Commercial Mortgages
Own your premises. Unlock equity. Grow on your terms.
Example: A wholesale bakery is bursting at the seams and the landlord’s selling. Rather than tie up cash or chase short-term fixes, we arrange a commercial mortgage secured on the property. The bakery business spreads repayments over the long term, keep cash flow steady, and take ownership of the site—future-proofing the business.
What is a commercial mortgage?
A commercial mortgage is a business loan secured against property (shops, offices, warehouses, industrial units, mixed-use). It’s typically used to buy, refinance, or release equity from trading or investment property. Terms can be structured long-term to support cash flow.
- Borrowing: typically £50k–£50m
- Terms: usually 3–30 years
- Deposit/LTV: commonly ~25% deposit (up to c. 75% LTV; higher with extra collateral in some cases)
- Rates: often a margin over base rate (e.g. c. +2% to +5% depending on risk)
Figures vary by lender and deal profile.
Common uses
1)
Buy your trading premises (owner-occupied)
2)
Purchase or refinance an investment asset (tenanted)
3)
Release equity to expand, refurbish, or acquire a business
4)
Consolidate property debt into a single, cleaner facility
Use cases depend on property type and lender appetite.
Who it’s for
- Limited companies, LLPs, partnerships, sole traders
- SPVs and trading businesses
- SIPPs/SSASs for eligible transactions
Eligibility always assessed case-by-case.
How it works with Station Hill Capital
- Scope & strategy: We map goals (purchase/refi/equity release), target LTV, and repayment profile.
- Market sweep: We approach a broad panel (high-street, challengers, non-banks) to surface fit, pricing, and structure.
- Pack & present: We build a lender-ready pack to reduce perceived risk and sharpen terms.
- Term sheet to completion: We negotiate heads, manage valuation/legals, and drive to drawdown.
What lenders look for
- Track record and credit profile
- Sustainable affordability (profits/rent cover)

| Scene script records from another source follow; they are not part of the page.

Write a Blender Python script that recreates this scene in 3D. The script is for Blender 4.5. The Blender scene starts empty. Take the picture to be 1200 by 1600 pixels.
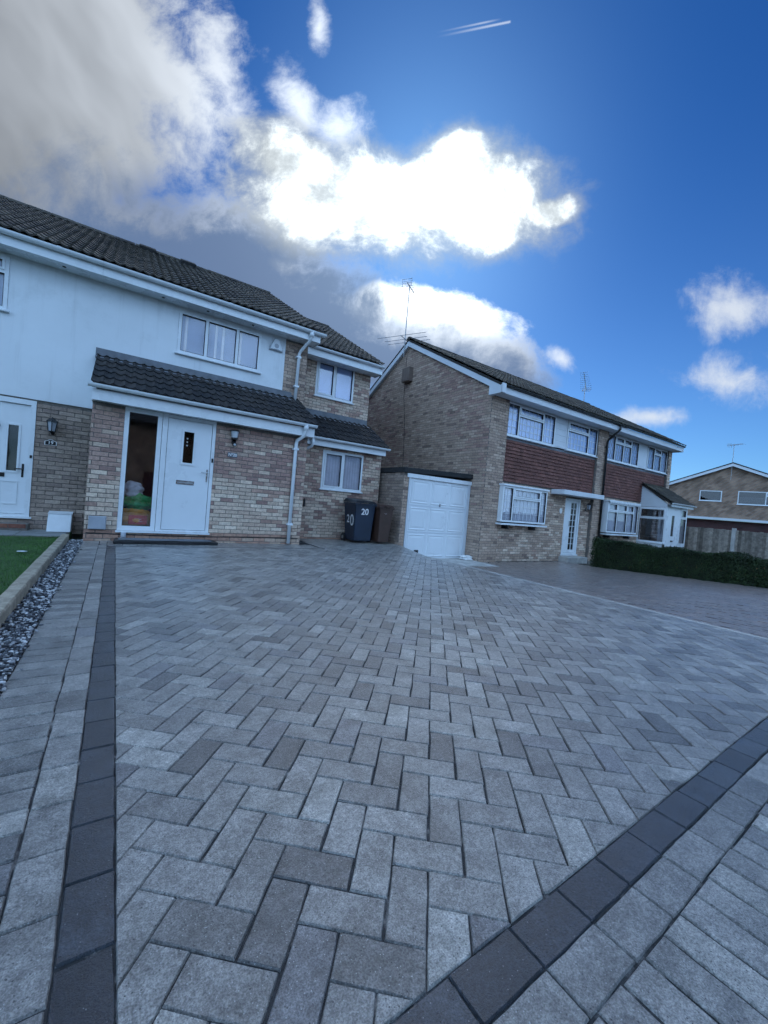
import bpy, bmesh, math, random
import numpy as np
from mathutils import Matrix, Vector
random.seed(7); rng = np.random.default_rng(7)
R = math.radians
SC = bpy.context.scene
COL = SC.collection
# ------------------------------------------------------------------ camera
YAW, PITCH, ROLL, FPX = R(33.4294), R(1.0695), R(4.9284), 640.0
CAM = Vector((0, 0, 1.0))
def cam_axes():
    fw = Vector((math.sin(YAW)*math.cos(PITCH), math.cos(YAW)*math.cos(PITCH), -math.sin(PITCH)))
    r = Vector((math.cos(YAW), -math.sin(YAW), 0)); u = r.cross(fw)
    c, s = math.cos(ROLL), math.sin(ROLL)
    return c*r + s*u, -s*r + c*u, fw
cr, cu, cf = cam_axes()
cd = bpy.data.cameras.new('camera'); cam = bpy.data.objects.new('camera', cd); COL.objects.link(cam)
cd.sensor_fit = 'VERTICAL'; cd.sensor_height = 36.0; cd.lens = 36.0*FPX/1600.0
cd.clip_start = 0.02; cd.clip_end = 3000
cam.matrix_world = Matrix(((cr.x, cu.x, -cf.x, CAM.x), (cr.y, cu.y, -cf.y, CAM.y), (cr.z, cu.z, -cf.z, CAM.z), (0, 0, 0, 1)))
SC.camera = cam
SC.cycles.max_bounces = 4; SC.cycles.diffuse_bounces = 2; SC.cycles.glossy_bounces = 2; SC.cycles.use_adaptive_sampling = True; SC.cycles.adaptive_threshold = .03; SC.cycles.adaptive_min_samples = 8; SC.cycles.transparent_max_bounces = 8
# ------------------------------------------------------------------ light
SUN_AZ, SUN_EL = 35.0, 36.0          # azimuth from +Y towards +X
EXPOSURE = 0.5
SC.view_settings.view_transform = 'Standard'; SC.view_settings.look = 'None'
SC.view_settings.exposure = EXPOSURE; SC.view_settings.gamma = 1.0; SC.view_settings.use_curve_mapping = False
def azel(az, el): return Vector((math.sin(R(az))*math.cos(R(el)), math.cos(R(az))*math.cos(R(el)), math.sin(R(el))))
SUND = azel(SUN_AZ, SUN_EL)
sl = bpy.data.lights.new('sun', 'SUN'); sl.energy = .5; sl.angle = R(40); sl.color = (1.0, 0.985, 0.955)
so = bpy.data.objects.new('sun', sl); COL.objects.link(so); so.rotation_euler = SUND.to_track_quat('Z', 'Y').to_euler()
so.location = (0, 0, 30)

class NT:
    """small helper for writing node expressions"""
    def __init__(s, tree): s.t = tree; s.n = tree.nodes; s.l = tree.links
    def link(s, a, sock):
        if isinstance(a, bpy.types.NodeSocket): s.l.new(a, sock)
        elif a is not None:
            if hasattr(sock.default_value, '__len__') and not hasattr(a, '__len__'): a = (a,)*len(sock.default_value)
            if hasattr(sock.default_value, '__len__') and len(sock.default_value) == 4 and len(a) == 3: a = (*a, 1)
            sock.default_value = a
    def m(s, op, a, b=None, c=None, clamp=False):
        x = s.n.new('ShaderNodeMath'); x.operation = op; x.use_clamp = clamp
        for i, v in enumerate((a, b, c)):
            if v is not None: s.link(v, x.inputs[i])
        return x.outputs[0]
    def v(s, op, a, b=None, scale=None):
        x = s.n.new('ShaderNodeVectorMath'); x.operation = op
        s.link(a, x.inputs[0])
        if b is not None: s.link(b, x.inputs[1])
        if scale is not None: s.link(scale, x.inputs['Scale'])
        return x.outputs['Value'] if op in ('DISTANCE', 'LENGTH', 'DOT_PRODUCT') else x.outputs[0]
    def noise(s, vec, scale, detail=4, rough=.5, col=False, dist=0.0):
        x = s.n.new('ShaderNodeTexNoise'); s.link(vec, x.inputs['Vector'])
        x.inputs['Scale'].default_value = scale; x.inputs['Detail'].default_value = detail
        x.inputs['Roughness'].default_value = rough; x.inputs['Distortion'].default_value = dist
        return x.outputs['Color' if col else 0]
    def vor(s, vec, scale, feat='F1'):
        x = s.n.new('ShaderNodeTexVoronoi'); x.feature = feat; s.link(vec, x.inputs['Vector']); x.inputs['Scale'].default_value = scale
        return x.outputs['Distance']
    def mixc(s, f, a, b, mode='MIX'):
        x = s.n.new('ShaderNodeMix'); x.data_type = 'RGBA'; x.blend_type = mode
        s.link(f, x.inputs[0]); s.link(a, x.inputs[6]); s.link(b, x.inputs[7]); return x.outputs[2]
    def sstep(s, v, lo, hi, a=0.0, b=1.0):
        x = s.n.new('ShaderNodeMapRange'); x.interpolation_type = 'SMOOTHSTEP'
        s.link(v, x.inputs[0]); x.inputs[1].default_value = lo; x.inputs[2].default_value = hi
        x.inputs[3].default_value = a; x.inputs[4].default_value = b; return x.outputs[0]

def make_world():
    w = bpy.data.worlds.new('World'); SC.world = w; w.use_nodes = True
    t = NT(w.node_tree); t.n.clear()
    out = t.n.new('ShaderNodeOutputWorld'); bg = t.n.new('ShaderNodeBackground')
    t.l.new(bg.outputs[0], out.inputs[0])
    sky = t.n.new('ShaderNodeTexSky'); sky.sky_type = 'NISHITA'; sky.sun_disc = False
    sky.sun_elevation = R(SUN_EL); sky.sun_rotation = R(SUN_AZ); sky.air_density = 1.0; sky.dust_density = 0.3; sky.ozone_density = 3.0
    tc = t.n.new('ShaderNodeTexCoord'); d = tc.outputs['Generated']
    # colour of the clear air, deeper and bluer than the model gives
    clear = t.v('MULTIPLY', sky.outputs[0], t.mixc(t.sstep(t.v('DOT_PRODUCT', d, (0, 0, 1)), .05, .75), (.25, .44, .65), (.07, .25, .52)))
    # ---- cloud cover, laid out on the plane of the sky ahead (a to the right, b up, in tangents of angle)
    C0 = (math.sin(YAW), math.cos(YAW), 0); E1 = (math.cos(YAW), -math.sin(YAW), 0)
    dc = t.v('DOT_PRODUCT', d, C0); ahead = t.sstep(dc, .12, .30)
    cx = t.n.new('ShaderNodeCombineXYZ'); dcm = t.m('MAXIMUM', dc, .1)
    t.link(t.m('DIVIDE', t.v('DOT_PRODUCT', d, E1), dcm), cx.inputs[0]); t.link(t.m('DIVIDE', t.v('DOT_PRODUCT', d, (0, 0, 1)), dcm), cx.inputs[1])
    ab = cx.outputs[0]
    wn = t.noise(ab, 4.0, 2, .55, True)
    abw = t.v('MULTIPLY_ADD', wn, (.10, .10, 0)); abw.node.inputs[2].default_value = (0, 0, 0); t.link(t.v('ADD', ab, (-.05, -.05, 1)), abw.node.inputs[2])
    fbm = t.noise(abw, 6.5, 7, .66)
    sx = t.n.new('ShaderNodeCombineXYZ'); ca, sa = math.cos(R(-54)), math.sin(R(-54))
    t.link(t.v('DOT_PRODUCT', abw, (ca*1.5, sa*1.5, 0)), sx.inputs[0]); t.link(t.v('DOT_PRODUCT', abw, (-sa*5.5, ca*5.5, 0)), sx.inputs[1])
    streaks = t.noise(sx.outputs[0], 1.0, 3, .5)
    n = t.m('SUBTRACT', fbm, .5)
    def field(ells):
        acc = None
        for a0, b0, ra, rb, ang in ells:
            c_, s_ = math.cos(R(ang)), math.sin(R(ang))
            u = t.v('DOT_PRODUCT', abw, (c_/ra, s_/ra, -(c_*a0+s_*b0)/ra)); v = t.v('DOT_PRODUCT', abw, (-s_/rb, c_/rb, (s_*a0-c_*b0)/rb))
            q = t.m('SUBTRACT', 1.0, t.m('SQRT', t.m('MULTIPLY_ADD', u, u, t.m('MULTIPLY', v, v))))
            acc = q if acc is None else t.m('MAXIMUM', acc, q)
        return acc
    GREYDARK = (.78, 1.22, 2.15); REARFILLCOL = (7.9, 12.4, 18.6)
    rim = field([(0.098, 0.469, 0.195, 0.070, -1), (-0.043, 0.475, 0.109, 0.047, 5), (-0.283, 0.565, 0.047, 0.022, -5)])
    white = field([(-0.126, 0.725, 0.312, 0.138, -5), (0.157, 0.760, 0.219, 0.138, -3), (-0.271, 0.800, 0.172, 0.086, -25), (0.112, 0.832, 0.094, 0.078, 5), (0.336, 0.749, 0.086, 0.041, 10)])
    wisp = field([(0.400, 0.393, 0.055, 0.037, -15), (0.829, 0.534, 0.172, 0.086, 10), (0.808, 0.363, 0.172, 0.075, -5), (0.623, 0.261, 0.125, 0.031, -0), (1.091, 0.480, 0.250, 0.172, 5), (-0.472, 0.987, 0.070, 0.312, 35), (-0.283, 0.943, 0.055, 0.148, 30), (-0.269, 1.140, 0.031, 0.109, 10), (-0.202, 0.889, 0.094, 0.078, 5)])
    grey = field([(-1.031, 0.834, 0.609, 0.531, 5), (-0.572, 0.491, 0.625, 0.289, -13), (-0.160, 0.388, 0.406, 0.148, -15), (0.109, 0.346, 0.297, 0.133, -5), (-1.682, 0.611, 0.781, 0.656, 5)])
    dark = field([(-0.463, 0.485, 0.562, 0.219, -13), (0.034, 0.312, 0.406, 0.117, -5), (-1.436, 0.387, 0.703, 0.344, 5), (-0.883, 0.496, 0.406, 0.141, -5)])
    wd = t.m('ADD', white, t.m('MULTIPLY', n, 1.25))
    dw_ = t.m('MULTIPLY', t.sstep(wd, -.30, .42), ahead)
    core = t.sstep(wd, .0, .55)
    dr_ = t.m('MULTIPLY', t.sstep(t.m('ADD', rim, t.m('MULTIPLY', n, 1.6)), -.05, .5), ahead)
    dp_ = t.m('MULTIPLY', t.sstep(t.m('ADD', wisp, t.m('ADD', t.m('MULTIPLY', n, 2.6), t.m('MULTIPLY', t.m('SUBTRACT', streaks, .5), .8))), -.05, 1.15), ahead)
    dg_ = t.m('MULTIPLY', t.sstep(t.m('ADD', grey, t.m('ADD', t.m('MULTIPLY', n, .9), t.m('MULTIPLY', t.m('SUBTRACT', streaks, .5), .7))), -.04, .36), ahead)
    thick = t.sstep(t.m('ADD', dark, t.m('ADD', t.m('MULTIPLY', n, 1.5), t.m('MULTIPLY', t.m('SUBTRACT', streaks, .5), .5))), -.35, .45)
    # broken cloud veil added behind the camera, brightened to light the house fronts
    rear_fill = t.m('MULTIPLY', t.sstep(t.noise(d, 2.1, 4, .6), .36, .62), t.m('SUBTRACT', 1.0, t.sstep(dc, -.25, .25)))
    sd = t.v('DISTANCE', d, tuple(SUND))
    near = t.sstep(sd, .05, .60, 1.0, 0.0)
    wcol = t.v('SCALE', (.88, .96, 1.0), scale=t.m('ADD', 3.0, t.m('MULTIPLY', t.m('MULTIPLY', core, near), t.sstep(fbm, .34, .70, 1.5, 15.0))))
    near2 = t.sstep(sd, .10, .95, 1.0, 0.0)
    gl = t.v('SCALE', (.92, 1.0, 1.10), scale=t.m('ADD', t.m('MULTIPLY', t.sstep(streaks, .3, .7), 1.3), t.m('ADD', 1.3, t.m('MULTIPLY', t.m('POWER', near2, 2.2), 6.0))))
    gcol = t.mixc(t.m('MULTIPLY', thick, .97), gl, GREYDARK)
    c = t.mixc(t.m('MULTIPLY', rear_fill, .85), clear, REARFILLCOL)
    c = t.mixc(t.m('MULTIPLY', dp_, .85), c, t.v('SCALE', (.93, 1.0, 1.08), scale=t.m('ADD', 5.0, t.m('MULTIPLY', near, 3.0))))
    c = t.mixc(dr_, c, t.v('SCALE', (.95, 1.0, 1.0), scale=t.m('ADD', 4.0, t.m('MULTIPLY', near, 9.0))))
    c = t.mixc(t.m('MULTIPLY', dg_, .97), c, gcol)
    c = t.mixc(t.m('MULTIPLY', dw_, .98), c, wcol)
    # thin veil of light round the sun
    halo = t.m('MULTIPLY', t.m('POWER', t.sstep(sd, .0, .60, 1.0, 0.0), 2.0), 1.0)
    c = t.v('ADD', c, t.v('SCALE', (.55, .8, 1.0), scale=halo))
    # aircraft trail: two fine streaks high up
    a, b = azel(34.6, 48.3), azel(44.9, 49.05)
    ax = (b-a).normalized(); nn = a.cross(b).normalized()
    al = t.v('DOT_PRODUCT', t.v('SUBTRACT', d, tuple(a)), tuple(ax)); L = (b-a).length
    across = t.v('DOT_PRODUCT', d, tuple(nn))
    def streak(off, w):
        ac = t.m('ABSOLUTE', t.m('SUBTRACT', across, off))
        k = t.m('MULTIPLY', t.sstep(ac, 0, w, 1, 0), t.m('MULTIPLY', t.sstep(al, 0.0, L*.9), t.sstep(al, L*.97, L, 1, 0)))
        return k
    tr = t.m('MAXIMUM', streak(.0006, .0022), t.m('MULTIPLY', streak(-.0040, .0018), t.sstep(al, L*.9, L*.6)))
    c = t.mixc(t.m('MULTIPLY', tr, .42), c, (6.5, 7.0, 7.6))
    w.cycles.sampling_method = 'MANUAL'; w.cycles.sample_map_resolution = 256
    t.link(c, bg.inputs[0]); bg.inputs[1].default_value = 0.12
make_world()

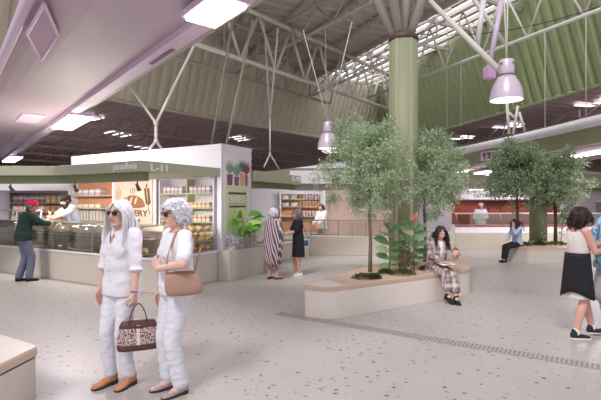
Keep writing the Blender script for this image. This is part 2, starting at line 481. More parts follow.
# ================================================================ planters
def rounded(poly, r, n=6):
    out = []; m_ = len(poly)
    for i in range(m_):
        p = V(poly[i]).to_2d(); a = (V(poly[i-1]).to_2d()-p); c = (V(poly[(i+1) % m_]).to_2d()-p)
        rr = min(r[i] if isinstance(r, (list, tuple)) else r, a.length*.45, c.length*.45)
        s = p+a.normalized()*rr; e = p+c.normalized()*rr
        for k in range(n+1):
            q = k/n; out.append((s*(1-q)**2+p*2*q*(1-q)+e*q*q))
    return out
def inset(poly, d):
    c = sum((V(p).to_2d() for p in poly), V((0, 0)))/len(poly)
    return [V(p).to_2d()+(V(p).to_2d()-c).normalized()*d for p in poly]
PL = [(.02, 6.55), (.42, 6.32), (3.06, 8.1), (3.48, 9.3), (2.9, 10.0), (1.35, 8.6)]
pl = thing('planter_bench', 'long cream planter bench with pale wooden top around the column', 'planter', (1.8, 8.2, 0))
po = rounded(PL, [.12, .25, .25, .15, .15, .4])
MB().prism(po, 0, .40).build('base', mat('bench_cream', (228, 221, 211), .55, var=.02), pl, bevel=.006)
MB().prism(inset(po, .012), .40, .46).build('wooden_top', M_wood, pl, bevel=.006)
tp = rounded([(.03, 6.555), (.42, 6.335), (.62, 6.46), (.45, 6.95)], .05)
MB().prism(tp, .4605, .468).build('pale_tip', M_tip, pl, label='pale smooth corner of the bench top')
PR = [(5.86, 12.95), (6.22, 12.2), (8.2, 12.3), (10.5, 13.6), (10.3, 14.6), (6.4, 13.8)]
pr_ = thing('planter_bench', 'far planter bench with brown top under the right pair of trees', 'planter', (7.5, 13.3, 0))
po = rounded(PR, .12)
MB().prism(po, 0, .38).build('base', M_cream, pr_, bevel=.006)
MB().prism(inset(po, .012), .38, .44).build('wooden_top', M_wood, pr_, bevel=.006)
c2 = V((7.05, 13.35, 0))
cc = thing('column', 'olive round column rising between the right pair of trees', 'column', c2+V((0, 0, .44)))
MB().lathe([(.24, .44), (.24, 2.7)], c2, 36).build('shaft', M_dgreen, cc, True)
MB().lathe([(.26, .44), (.27, .46), (.27, .52), (.24, .54)], c2, 36).build('base_ring', M_dgreen, cc, True)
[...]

- Property type, condition, lease quality (if investment)
- Proposed LTV and security strength
- Clear exit where interest-only or staged structures apply
Documents you’ll usually need
- Last 2–3 years accounts (and current managements)
- 6 months business & personal bank statements
- Business plan/forecasts, director CVs
- Asset & liability / income & expenditure statements
- Leases (investment), title info, and property details
Exact asks vary by lender and deal.
Why Station Hill Capital
Whole-of-market access: we’re not tied to one lender, so we can chase the right structure and price for your deal.
Property-savvy packaging: we present risk the way lenders need to see it—often unlocking better terms.
Joined-up execution: valuation, legal, completion—coordinated so you can keep running the business.
Business-only focus: we do not arrange personal lending.
Quick FAQs
What’s the typical maximum LTV?
Around 75% for many cases, with potential to go higher where additional collateral/goodwill applies (sector-dependent).
Can I do interest-only?
Possible—often with an agreed exit (refi/sale) or an initial interest-only period before switching to capital & interest.
How long does it take?
Simple refis can be c. 6–8 weeks; acquisitions and more complex cases can run 2–6 months+, depending on diligence and legals.